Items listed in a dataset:
>> Begin

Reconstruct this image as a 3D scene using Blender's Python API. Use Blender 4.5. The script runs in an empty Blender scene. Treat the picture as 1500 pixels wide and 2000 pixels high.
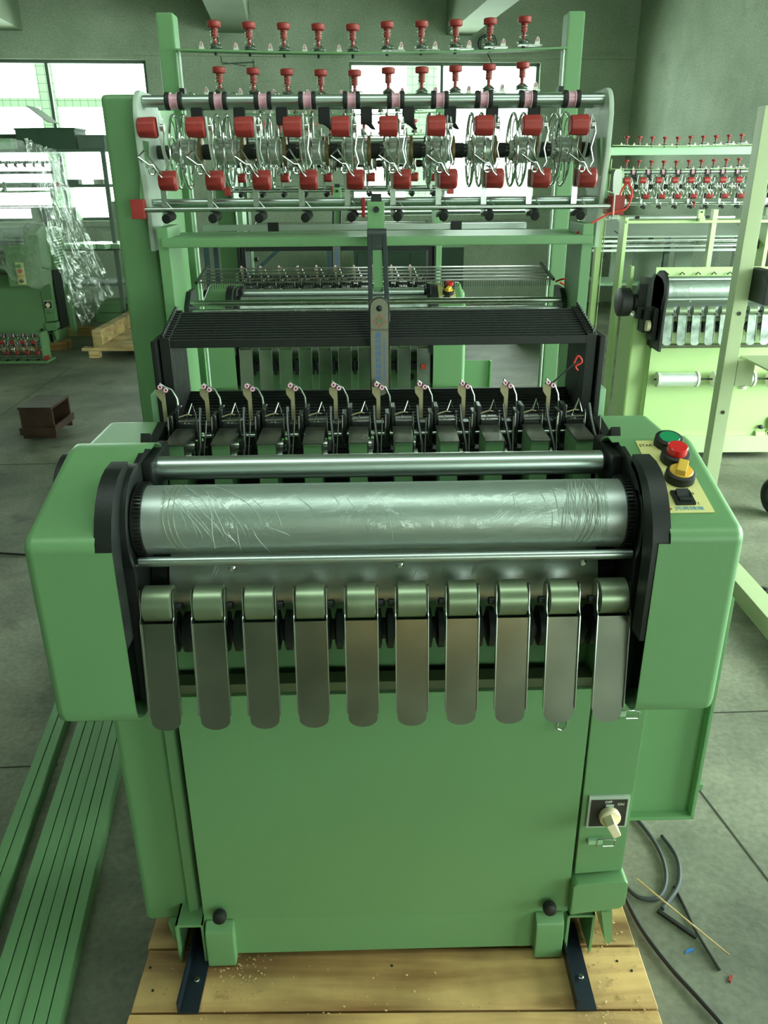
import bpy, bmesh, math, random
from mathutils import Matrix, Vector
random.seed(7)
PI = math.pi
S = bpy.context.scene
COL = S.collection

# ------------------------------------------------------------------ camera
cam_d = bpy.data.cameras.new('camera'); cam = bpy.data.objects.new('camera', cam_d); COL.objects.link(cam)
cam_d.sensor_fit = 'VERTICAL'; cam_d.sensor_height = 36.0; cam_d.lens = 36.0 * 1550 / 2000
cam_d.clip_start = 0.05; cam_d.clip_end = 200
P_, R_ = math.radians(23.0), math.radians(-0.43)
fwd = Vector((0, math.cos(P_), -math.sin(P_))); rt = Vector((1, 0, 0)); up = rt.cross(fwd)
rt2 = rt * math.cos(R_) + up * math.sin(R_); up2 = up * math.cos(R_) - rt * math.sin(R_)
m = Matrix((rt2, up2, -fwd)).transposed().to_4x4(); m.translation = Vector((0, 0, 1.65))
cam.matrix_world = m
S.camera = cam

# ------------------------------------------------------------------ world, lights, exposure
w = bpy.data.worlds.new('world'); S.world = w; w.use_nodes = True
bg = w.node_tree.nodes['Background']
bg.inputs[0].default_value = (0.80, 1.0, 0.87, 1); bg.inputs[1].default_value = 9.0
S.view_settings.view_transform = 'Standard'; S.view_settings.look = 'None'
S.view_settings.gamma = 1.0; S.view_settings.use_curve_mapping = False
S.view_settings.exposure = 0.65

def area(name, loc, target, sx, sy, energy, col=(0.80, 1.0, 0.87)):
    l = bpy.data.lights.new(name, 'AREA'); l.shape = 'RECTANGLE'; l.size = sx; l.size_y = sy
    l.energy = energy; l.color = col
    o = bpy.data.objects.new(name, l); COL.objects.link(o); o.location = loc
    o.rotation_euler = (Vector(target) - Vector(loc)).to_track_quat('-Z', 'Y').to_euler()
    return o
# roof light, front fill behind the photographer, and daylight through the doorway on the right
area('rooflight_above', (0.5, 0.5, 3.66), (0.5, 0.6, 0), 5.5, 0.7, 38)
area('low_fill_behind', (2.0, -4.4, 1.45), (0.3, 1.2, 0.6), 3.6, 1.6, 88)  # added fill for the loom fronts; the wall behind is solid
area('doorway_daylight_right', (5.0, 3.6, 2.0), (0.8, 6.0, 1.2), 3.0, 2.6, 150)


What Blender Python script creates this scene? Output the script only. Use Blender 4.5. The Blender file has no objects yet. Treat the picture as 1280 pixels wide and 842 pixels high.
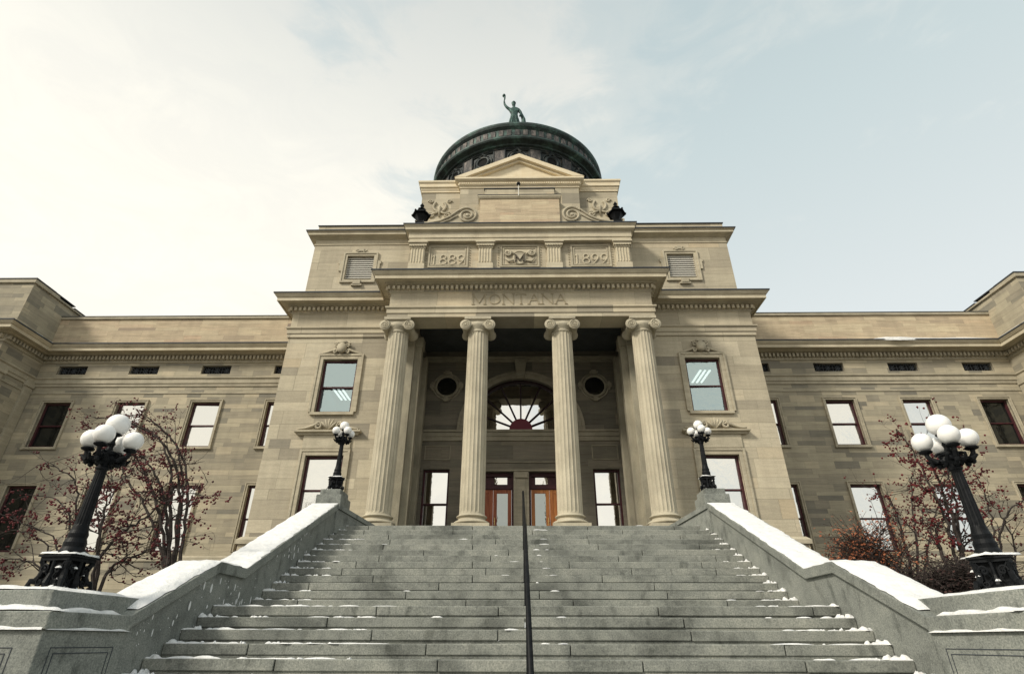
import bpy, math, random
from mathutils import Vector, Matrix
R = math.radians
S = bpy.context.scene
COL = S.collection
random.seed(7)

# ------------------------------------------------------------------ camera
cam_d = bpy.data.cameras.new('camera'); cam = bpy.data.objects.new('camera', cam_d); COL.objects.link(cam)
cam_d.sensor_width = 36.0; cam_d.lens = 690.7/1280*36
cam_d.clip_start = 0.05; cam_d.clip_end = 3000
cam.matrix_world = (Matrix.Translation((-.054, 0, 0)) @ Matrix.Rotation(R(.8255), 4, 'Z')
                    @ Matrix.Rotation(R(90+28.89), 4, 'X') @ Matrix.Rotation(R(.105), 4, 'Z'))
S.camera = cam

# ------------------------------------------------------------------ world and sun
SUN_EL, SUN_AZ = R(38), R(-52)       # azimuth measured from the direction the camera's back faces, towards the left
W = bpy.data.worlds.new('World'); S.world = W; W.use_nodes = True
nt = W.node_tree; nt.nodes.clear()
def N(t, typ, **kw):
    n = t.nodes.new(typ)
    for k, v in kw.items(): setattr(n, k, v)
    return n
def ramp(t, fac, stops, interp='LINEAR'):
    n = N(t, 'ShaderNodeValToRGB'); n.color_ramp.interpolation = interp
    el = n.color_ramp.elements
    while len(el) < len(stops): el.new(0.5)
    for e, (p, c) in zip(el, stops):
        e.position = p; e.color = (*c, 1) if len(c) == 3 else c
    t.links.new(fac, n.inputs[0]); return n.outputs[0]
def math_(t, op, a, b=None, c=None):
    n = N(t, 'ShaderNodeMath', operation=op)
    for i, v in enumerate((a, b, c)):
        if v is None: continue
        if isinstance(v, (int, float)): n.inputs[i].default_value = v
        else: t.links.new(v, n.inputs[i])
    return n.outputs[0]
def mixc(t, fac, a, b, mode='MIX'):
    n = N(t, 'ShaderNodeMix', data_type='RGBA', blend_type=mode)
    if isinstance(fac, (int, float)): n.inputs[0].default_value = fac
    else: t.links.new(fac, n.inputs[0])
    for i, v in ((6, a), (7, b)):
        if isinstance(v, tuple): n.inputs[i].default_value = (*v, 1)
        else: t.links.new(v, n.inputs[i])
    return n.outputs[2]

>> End

To be done: Return the full material word for word. Do not include the pictures.

Written response:
Reconstruct this image as a 3D scene using Blender's Python API. Use Blender 4.5. The script runs in an empty Blender scene. Treat the picture as 1500 pixels wide and 2000 pixels high.
import bpy, bmesh, math, random
from mathutils import Matrix, Vector
random.seed(7)
PI = math.pi
S = bpy.context.scene
COL = S.collection

# ------------------------------------------------------------------ camera
cam_d = bpy.data.cameras.new('camera'); cam = bpy.data.objects.new('camera', cam_d); COL.objects.link(cam)
cam_d.sensor_fit = 'VERTICAL'; cam_d.sensor_height = 36.0; cam_d.lens = 36.0 * 1550 / 2000
cam_d.clip_start = 0.05; cam_d.clip_end = 200
P_, R_ = math.radians(23.0), math.radians(-0.43)
fwd = Vector((0, math.cos(P_), -math.sin(P_))); rt = Vector((1, 0, 0)); up = rt.cross(fwd)
rt2 = rt * math.cos(R_) + up * math.sin(R_); up2 = up * math.cos(R_) - rt * math.sin(R_)
m = Matrix((rt2, up2, -fwd)).transposed().to_4x4(); m.translation = Vector((0, 0, 1.65))
cam.matrix_world = m
S.camera = cam

# ------------------------------------------------------------------ world, lights, exposure
w = bpy.data.worlds.new('world'); S.world = w; w.use_nodes = True
bg = w.node_tree.nodes['Background']
bg.inputs[0].default_value = (0.80, 1.0, 0.87, 1); bg.inputs[1].default_value = 9.0
S.view_settings.view_transform = 'Standard'; S.view_settings.look = 'None'
S.view_settings.gamma = 1.0; S.view_settings.use_curve_mapping = False
S.view_settings.exposure = 0.65

def area(name, loc, target, sx, sy, energy, col=(0.80, 1.0, 0.87)):
    l = bpy.data.lights.new(name, 'AREA'); l.shape = 'RECTANGLE'; l.size = sx; l.size_y = sy
    l.energy = energy; l.color = col
    o = bpy.data.objects.new(name, l); COL.objects.link(o); o.location = loc
    o.rotation_euler = (Vector(target) - Vector(loc)).to_track_quat('-Z', 'Y').to_euler()
    return o
# roof light, front fill behind the photographer, and daylight through the doorway on the right
area('rooflight_above', (0.5, 0.5, 3.66), (0.5, 0.6, 0), 5.5, 0.7, 38)
area('low_fill_behind', (2.0, -4.4, 1.45), (0.3, 1.2, 0.6), 3.6, 1.6, 88)  # added fill for the loom fronts; the wall behind is solid
area('doorway_daylight_right', (5.0, 3.6, 2.0), (0.8, 6.0, 1.2), 3.0, 2.6, 150)


What Blender Python script creates this scene? Output the script only. Use Blender 4.5. The Blender file has no objects yet. Treat the picture as 1280 pixels wide and 842 pixels high.
import bpy, math, random
from mathutils import Vector, Matrix
R = math.radians
S = bpy.context.scene
COL = S.collection
random.seed(7)

# ------------------------------------------------------------------ camera
cam_d = bpy.data.cameras.new('camera'); cam = bpy.data.objects.new('camera', cam_d); COL.objects.link(cam)
cam_d.sensor_width = 36.0; cam_d.lens = 690.7/1280*36
cam_d.clip_start = 0.05; cam_d.clip_end = 3000
cam.matrix_world = (Matrix.Translation((-.054, 0, 0)) @ Matrix.Rotation(R(.8255), 4, 'Z')
                    @ Matrix.Rotation(R(90+28.89), 4, 'X') @ Matrix.Rotation(R(.105), 4, 'Z'))
S.camera = cam

# ------------------------------------------------------------------ world and sun
SUN_EL, SUN_AZ = R(38), R(-52)       # azimuth measured from the direction the camera's back faces, towards the left
W = bpy.data.worlds.new('World'); S.world = W; W.use_nodes = True
nt = W.node_tree; nt.nodes.clear()
def N(t, typ, **kw):
    n = t.nodes.new(typ)
    for k, v in kw.items(): setattr(n, k, v)
    return n
def ramp(t, fac, stops, interp='LINEAR'):
    n = N(t, 'ShaderNodeValToRGB'); n.color_ramp.interpolation = interp
    el = n.color_ramp.elements
    while len(el) < len(stops): el.new(0.5)
    for e, (p, c) in zip(el, stops):
        e.position = p; e.color = (*c, 1) if len(c) == 3 else c
    t.links.new(fac, n.inputs[0]); return n.outputs[0]
def math_(t, op, a, b=None, c=None):
    n = N(t, 'ShaderNodeMath', operation=op)
    for i, v in enumerate((a, b, c)):
        if v is None: continue
        if isinstance(v, (int, float)): n.inputs[i].default_value = v
        else: t.links.new(v, n.inputs[i])
    return n.outputs[0]
def mixc(t, fac, a, b, mode='MIX'):
    n = N(t, 'ShaderNodeMix', data_type='RGBA', blend_type=mode)
    if isinstance(fac, (int, float)): n.inputs[0].default_value = fac
    else: t.links.new(fac, n.inputs[0])
    for i, v in ((6, a), (7, b)):
        if isinstance(v, tuple): n.inputs[i].default_value = (*v, 1)
        else: t.links.new(v, n.inputs[i])
    return n.outputs[2]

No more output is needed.